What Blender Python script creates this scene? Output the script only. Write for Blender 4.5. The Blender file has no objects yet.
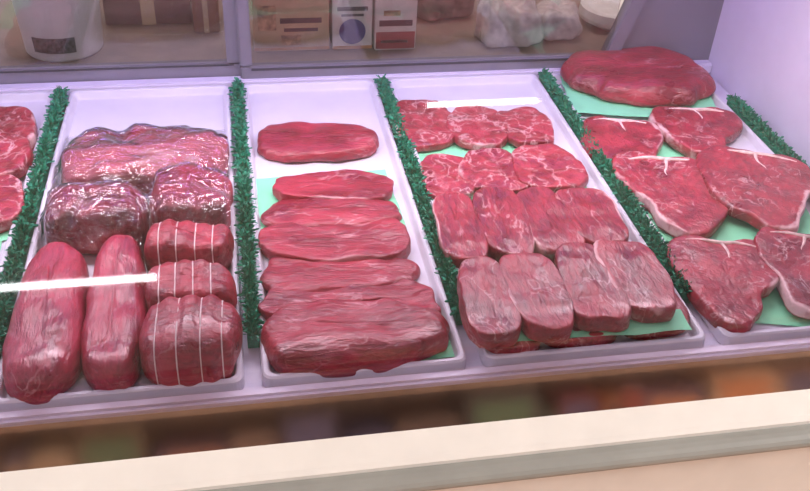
==
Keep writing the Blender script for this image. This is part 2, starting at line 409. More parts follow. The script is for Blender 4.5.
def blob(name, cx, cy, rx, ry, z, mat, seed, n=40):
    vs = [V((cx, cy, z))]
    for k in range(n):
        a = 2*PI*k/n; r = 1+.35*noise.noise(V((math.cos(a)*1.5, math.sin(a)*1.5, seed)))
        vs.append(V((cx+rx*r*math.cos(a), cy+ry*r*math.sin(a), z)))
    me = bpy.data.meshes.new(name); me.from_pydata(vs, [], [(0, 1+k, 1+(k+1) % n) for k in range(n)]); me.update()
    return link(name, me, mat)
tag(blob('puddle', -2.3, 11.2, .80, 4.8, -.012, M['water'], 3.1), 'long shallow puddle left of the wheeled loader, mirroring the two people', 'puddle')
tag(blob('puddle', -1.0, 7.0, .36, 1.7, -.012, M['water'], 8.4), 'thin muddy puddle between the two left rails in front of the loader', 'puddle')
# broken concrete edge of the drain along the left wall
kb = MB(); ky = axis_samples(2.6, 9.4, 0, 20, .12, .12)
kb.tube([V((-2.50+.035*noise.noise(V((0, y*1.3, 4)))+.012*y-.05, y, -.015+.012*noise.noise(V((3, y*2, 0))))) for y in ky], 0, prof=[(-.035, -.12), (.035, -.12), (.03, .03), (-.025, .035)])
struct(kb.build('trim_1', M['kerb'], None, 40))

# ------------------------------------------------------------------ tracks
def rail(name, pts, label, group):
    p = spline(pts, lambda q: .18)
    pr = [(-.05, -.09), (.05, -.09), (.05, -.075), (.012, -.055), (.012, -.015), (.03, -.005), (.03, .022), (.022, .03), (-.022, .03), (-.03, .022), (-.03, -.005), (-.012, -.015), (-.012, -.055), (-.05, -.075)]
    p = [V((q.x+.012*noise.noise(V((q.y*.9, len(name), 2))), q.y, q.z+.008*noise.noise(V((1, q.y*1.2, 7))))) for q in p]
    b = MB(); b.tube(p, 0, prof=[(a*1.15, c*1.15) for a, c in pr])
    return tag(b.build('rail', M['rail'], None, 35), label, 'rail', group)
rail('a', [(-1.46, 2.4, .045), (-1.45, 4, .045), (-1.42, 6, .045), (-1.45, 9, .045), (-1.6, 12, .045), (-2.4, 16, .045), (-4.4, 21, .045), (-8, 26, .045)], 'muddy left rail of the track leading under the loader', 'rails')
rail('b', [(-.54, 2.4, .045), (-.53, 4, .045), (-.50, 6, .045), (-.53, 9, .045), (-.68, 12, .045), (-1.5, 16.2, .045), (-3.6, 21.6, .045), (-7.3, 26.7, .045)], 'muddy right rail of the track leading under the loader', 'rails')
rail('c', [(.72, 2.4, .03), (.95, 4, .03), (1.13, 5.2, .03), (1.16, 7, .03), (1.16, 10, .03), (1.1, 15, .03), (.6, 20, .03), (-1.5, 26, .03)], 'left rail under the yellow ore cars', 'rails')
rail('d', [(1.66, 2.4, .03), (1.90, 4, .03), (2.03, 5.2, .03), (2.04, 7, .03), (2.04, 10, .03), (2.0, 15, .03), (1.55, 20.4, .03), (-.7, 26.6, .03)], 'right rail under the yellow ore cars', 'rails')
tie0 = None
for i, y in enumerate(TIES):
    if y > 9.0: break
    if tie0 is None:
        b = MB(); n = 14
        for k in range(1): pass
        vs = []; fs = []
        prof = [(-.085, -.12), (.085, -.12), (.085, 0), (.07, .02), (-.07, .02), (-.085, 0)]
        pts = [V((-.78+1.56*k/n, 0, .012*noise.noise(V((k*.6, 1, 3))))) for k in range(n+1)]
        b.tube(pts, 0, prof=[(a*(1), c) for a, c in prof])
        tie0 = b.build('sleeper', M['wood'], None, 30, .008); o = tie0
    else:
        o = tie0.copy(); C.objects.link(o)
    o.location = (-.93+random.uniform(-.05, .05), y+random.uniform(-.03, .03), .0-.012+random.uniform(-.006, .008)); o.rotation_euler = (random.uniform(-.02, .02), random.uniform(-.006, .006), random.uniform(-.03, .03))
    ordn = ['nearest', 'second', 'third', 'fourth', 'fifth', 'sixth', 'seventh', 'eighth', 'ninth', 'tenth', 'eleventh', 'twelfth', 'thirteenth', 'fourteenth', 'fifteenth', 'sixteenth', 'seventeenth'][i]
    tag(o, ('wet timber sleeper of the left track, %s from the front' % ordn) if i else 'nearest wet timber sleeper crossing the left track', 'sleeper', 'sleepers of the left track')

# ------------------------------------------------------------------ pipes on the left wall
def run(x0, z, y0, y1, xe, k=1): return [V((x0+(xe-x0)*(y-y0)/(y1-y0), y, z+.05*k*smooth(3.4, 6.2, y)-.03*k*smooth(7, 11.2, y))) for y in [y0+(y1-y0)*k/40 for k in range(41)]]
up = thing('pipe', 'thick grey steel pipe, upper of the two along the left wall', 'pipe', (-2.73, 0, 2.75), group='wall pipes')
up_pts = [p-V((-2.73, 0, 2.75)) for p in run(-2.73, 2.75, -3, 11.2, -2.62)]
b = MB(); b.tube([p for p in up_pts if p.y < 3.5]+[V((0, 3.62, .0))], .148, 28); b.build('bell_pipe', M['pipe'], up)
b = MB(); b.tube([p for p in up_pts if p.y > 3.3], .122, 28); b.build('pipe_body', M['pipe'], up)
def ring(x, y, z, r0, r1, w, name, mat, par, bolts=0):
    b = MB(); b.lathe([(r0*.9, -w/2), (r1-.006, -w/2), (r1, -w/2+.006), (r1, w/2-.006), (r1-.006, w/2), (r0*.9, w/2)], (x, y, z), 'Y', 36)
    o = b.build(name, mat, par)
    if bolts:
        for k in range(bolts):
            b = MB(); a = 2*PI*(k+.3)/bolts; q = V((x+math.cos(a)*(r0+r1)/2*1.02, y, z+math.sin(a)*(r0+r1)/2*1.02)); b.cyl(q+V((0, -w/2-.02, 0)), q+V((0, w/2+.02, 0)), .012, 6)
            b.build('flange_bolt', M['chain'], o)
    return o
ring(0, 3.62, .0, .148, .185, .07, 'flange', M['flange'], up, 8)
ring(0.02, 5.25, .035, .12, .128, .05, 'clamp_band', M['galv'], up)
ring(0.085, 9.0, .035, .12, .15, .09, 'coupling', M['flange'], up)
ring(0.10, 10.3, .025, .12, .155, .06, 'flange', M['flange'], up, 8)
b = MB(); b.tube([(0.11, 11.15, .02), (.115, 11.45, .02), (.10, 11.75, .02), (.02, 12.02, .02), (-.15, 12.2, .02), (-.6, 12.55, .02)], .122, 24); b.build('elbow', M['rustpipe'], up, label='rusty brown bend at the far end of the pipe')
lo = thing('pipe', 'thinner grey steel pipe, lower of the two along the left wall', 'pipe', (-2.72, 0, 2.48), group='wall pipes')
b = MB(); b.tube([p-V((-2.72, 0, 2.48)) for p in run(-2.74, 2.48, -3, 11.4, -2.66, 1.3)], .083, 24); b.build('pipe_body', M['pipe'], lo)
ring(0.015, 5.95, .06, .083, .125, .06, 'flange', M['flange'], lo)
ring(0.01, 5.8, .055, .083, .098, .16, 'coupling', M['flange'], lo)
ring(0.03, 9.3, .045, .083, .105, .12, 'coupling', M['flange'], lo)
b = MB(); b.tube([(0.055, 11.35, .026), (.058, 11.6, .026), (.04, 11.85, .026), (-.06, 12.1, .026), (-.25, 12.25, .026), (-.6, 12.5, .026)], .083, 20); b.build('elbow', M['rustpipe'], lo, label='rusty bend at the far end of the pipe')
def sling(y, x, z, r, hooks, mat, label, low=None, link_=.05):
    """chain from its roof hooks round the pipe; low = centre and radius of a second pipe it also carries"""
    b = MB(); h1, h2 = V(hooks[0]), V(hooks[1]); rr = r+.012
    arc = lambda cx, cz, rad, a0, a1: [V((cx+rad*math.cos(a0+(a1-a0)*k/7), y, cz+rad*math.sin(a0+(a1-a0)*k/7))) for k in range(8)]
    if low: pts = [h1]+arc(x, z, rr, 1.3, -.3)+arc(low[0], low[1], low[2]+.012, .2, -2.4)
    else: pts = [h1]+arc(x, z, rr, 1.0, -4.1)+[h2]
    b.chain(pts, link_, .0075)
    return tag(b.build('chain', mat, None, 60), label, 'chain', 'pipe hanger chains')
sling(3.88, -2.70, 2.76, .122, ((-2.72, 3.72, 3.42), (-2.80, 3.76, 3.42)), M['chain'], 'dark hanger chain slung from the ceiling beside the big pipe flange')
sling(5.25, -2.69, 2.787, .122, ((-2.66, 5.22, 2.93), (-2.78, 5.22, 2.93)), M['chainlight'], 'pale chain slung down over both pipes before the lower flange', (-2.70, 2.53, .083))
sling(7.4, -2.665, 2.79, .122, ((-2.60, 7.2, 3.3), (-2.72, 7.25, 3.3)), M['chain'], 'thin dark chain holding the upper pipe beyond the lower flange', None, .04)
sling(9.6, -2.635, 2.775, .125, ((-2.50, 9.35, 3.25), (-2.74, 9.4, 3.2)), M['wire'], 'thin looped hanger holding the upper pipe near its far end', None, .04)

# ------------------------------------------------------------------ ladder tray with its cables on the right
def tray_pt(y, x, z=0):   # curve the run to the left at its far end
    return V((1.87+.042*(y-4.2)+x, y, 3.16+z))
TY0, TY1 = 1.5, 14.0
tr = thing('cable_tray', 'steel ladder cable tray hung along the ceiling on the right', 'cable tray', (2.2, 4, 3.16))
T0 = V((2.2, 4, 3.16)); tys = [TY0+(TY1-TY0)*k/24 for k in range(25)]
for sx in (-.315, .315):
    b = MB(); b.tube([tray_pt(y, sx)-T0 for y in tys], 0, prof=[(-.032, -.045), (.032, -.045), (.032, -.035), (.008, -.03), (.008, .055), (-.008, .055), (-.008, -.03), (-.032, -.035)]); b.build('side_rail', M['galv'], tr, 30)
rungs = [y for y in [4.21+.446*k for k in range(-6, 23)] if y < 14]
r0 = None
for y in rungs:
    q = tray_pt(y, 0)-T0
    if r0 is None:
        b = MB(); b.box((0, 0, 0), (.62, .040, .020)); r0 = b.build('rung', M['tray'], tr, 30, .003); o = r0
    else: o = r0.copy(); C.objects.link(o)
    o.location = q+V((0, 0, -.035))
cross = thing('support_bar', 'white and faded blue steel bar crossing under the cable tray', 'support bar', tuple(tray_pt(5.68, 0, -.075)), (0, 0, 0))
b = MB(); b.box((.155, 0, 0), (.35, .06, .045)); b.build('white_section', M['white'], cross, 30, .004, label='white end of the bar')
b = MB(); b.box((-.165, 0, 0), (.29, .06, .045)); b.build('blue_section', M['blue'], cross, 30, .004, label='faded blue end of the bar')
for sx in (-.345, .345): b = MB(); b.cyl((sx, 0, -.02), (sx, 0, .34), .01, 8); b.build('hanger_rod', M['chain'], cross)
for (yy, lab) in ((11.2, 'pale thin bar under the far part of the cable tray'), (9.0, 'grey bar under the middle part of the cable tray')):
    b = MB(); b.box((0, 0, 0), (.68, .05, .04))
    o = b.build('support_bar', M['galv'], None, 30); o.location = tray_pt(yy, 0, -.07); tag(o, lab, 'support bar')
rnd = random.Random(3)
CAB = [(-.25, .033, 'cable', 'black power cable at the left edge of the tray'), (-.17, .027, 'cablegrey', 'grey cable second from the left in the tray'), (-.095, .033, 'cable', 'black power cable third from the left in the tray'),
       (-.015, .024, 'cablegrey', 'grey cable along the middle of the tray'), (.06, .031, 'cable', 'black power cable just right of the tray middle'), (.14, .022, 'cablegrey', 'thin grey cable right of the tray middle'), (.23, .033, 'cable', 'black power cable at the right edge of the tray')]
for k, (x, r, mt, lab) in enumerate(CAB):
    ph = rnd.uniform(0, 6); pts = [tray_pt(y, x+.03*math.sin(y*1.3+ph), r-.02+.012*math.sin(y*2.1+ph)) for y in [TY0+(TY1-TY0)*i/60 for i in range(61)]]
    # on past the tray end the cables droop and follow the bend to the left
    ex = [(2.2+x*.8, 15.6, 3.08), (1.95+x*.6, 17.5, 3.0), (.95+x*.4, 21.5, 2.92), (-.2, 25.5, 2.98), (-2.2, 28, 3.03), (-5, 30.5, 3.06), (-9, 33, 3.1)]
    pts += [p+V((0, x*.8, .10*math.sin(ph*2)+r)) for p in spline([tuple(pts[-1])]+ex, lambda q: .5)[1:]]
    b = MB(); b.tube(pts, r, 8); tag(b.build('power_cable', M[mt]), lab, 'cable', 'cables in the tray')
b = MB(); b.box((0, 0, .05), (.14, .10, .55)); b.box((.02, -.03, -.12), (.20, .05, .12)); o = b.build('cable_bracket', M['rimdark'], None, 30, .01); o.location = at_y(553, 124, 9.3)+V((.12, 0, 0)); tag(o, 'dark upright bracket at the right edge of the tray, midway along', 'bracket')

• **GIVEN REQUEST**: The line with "Keep writing the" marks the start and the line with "struct(kb.build('trim_1', M['kerb'], None, 40))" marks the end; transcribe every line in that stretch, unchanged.

• **TASK RESULT**:
Keep writing the Blender script for this image. This is part 2, starting at line 409. More parts follow. The script is for Blender 4.5.
def blob(name, cx, cy, rx, ry, z, mat, seed, n=40):
    vs = [V((cx, cy, z))]
    for k in range(n):
        a = 2*PI*k/n; r = 1+.35*noise.noise(V((math.cos(a)*1.5, math.sin(a)*1.5, seed)))
        vs.append(V((cx+rx*r*math.cos(a), cy+ry*r*math.sin(a), z)))
    me = bpy.data.meshes.new(name); me.from_pydata(vs, [], [(0, 1+k, 1+(k+1) % n) for k in range(n)]); me.update()
    return link(name, me, mat)
tag(blob('puddle', -2.3, 11.2, .80, 4.8, -.012, M['water'], 3.1), 'long shallow puddle left of the wheeled loader, mirroring the two people', 'puddle')
tag(blob('puddle', -1.0, 7.0, .36, 1.7, -.012, M['water'], 8.4), 'thin muddy puddle between the two left rails in front of the loader', 'puddle')
# broken concrete edge of the drain along the left wall
kb = MB(); ky = axis_samples(2.6, 9.4, 0, 20, .12, .12)
kb.tube([V((-2.50+.035*noise.noise(V((0, y*1.3, 4)))+.012*y-.05, y, -.015+.012*noise.noise(V((3, y*2, 0))))) for y in ky], 0, prof=[(-.035, -.12), (.035, -.12), (.03, .03), (-.025, .035)])
struct(kb.build('trim_1', M['kerb'], None, 40))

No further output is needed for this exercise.